Tabi Bay Narsini hayatını kaybetmiş ve Maria da kurtarma gemisi The Carpathia sayesinda hayatta kalıp karaya ayak basmıştı. Zavallı Maria biricik eşini ve elde ne varsa tüm mal varlığını kaybetmişti. Evlenmeden önce hazırladığı çeyizini, kuş tüyü yastık ve ipek yatak örtüsünü , el işleme dikiş nakış örgülerini ve biricik eşinin gemi biletinden sonra artırdığı 100 doları , hepsi gemiyle birlikte okyanusun derinliklerini boyladı…

Onlar Kiğı’dan yola çıktılar.
Ekonomik ve sosyal nedenlerden dolayı baba ocağı topraklarını terk etmek zorunda kaldılar. Yoksulluklarını yenebilmek, yaşam standartlarını biraz olsun daha da iyileştirmek için, insanlarımız her türlü zorluğu ve riski göze alıp çok çok uzak diyarlara, ve yeni serüvenlere sürüklendiler.
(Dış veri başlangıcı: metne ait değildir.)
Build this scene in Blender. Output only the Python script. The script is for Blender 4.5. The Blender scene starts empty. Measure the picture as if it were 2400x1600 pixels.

Adına gurbet dedikleri göçmen yaşamını iliklerine kadar yaşadılar.
Acılar ve ızdırap çekenler de oldu ,
Yaşam kalitelerini bu uzak diyarlarda iyileştirenler de oldu .
Ancak herkesin de payına, memleket ve sıla hasretinin dayanılmaz ızdırabı fazlasıyla düştü. Onun ağır yükünü omuzlarında hayat boyu hissettiler..
Kimileri de bu uğurda yollarda canından oldu.
Dağılıp gittiler , heder oldular..
İşte Titanik faciasında kaybettiğimiz bu bir avuç insanımız
Kiğı’dan topraklarını ve sevdiklerini geride bırakıp yollara düştüler.
Onlar bizim insanımızdı.
Türk, Kürt, Ermeni ne fark eder ki.
Bu toprağın insanlarıydılar.
Anadolu çocuklarıydılar.
Her şeyden önce Kiğılıydılar.
Bizim ,
Yani öz be öz Hemşehrimiz .
Onlar;
Kiğı’nın Ağbinek ve Horor köyünde doğdular,
Titanik gemisinde , okyanusta boğularak öldüler.

Not : Titanik ve Titanik ile ilgili yaşanmış hikayeler okurken , ölen yolculara ait isim listelerinde Türkiye ve Kiğı doğumlu insanlar görmüştüm . Şaşırmış durumdaydım. Yaşam hikayeleri o kadar tanıdık ki, hala yaşadığımız göçmen hikayelerine o kadar benziyordu ki , yaşadığımız bu günlere ayna tutulmuş gibi hissettim kendimi. Bu insanlarımıza ait belgeleri İngilizceden Türkçeye çevirme konusunda bana yardımcı olan kızım D. Dilan’a çooook teşekkür ederim.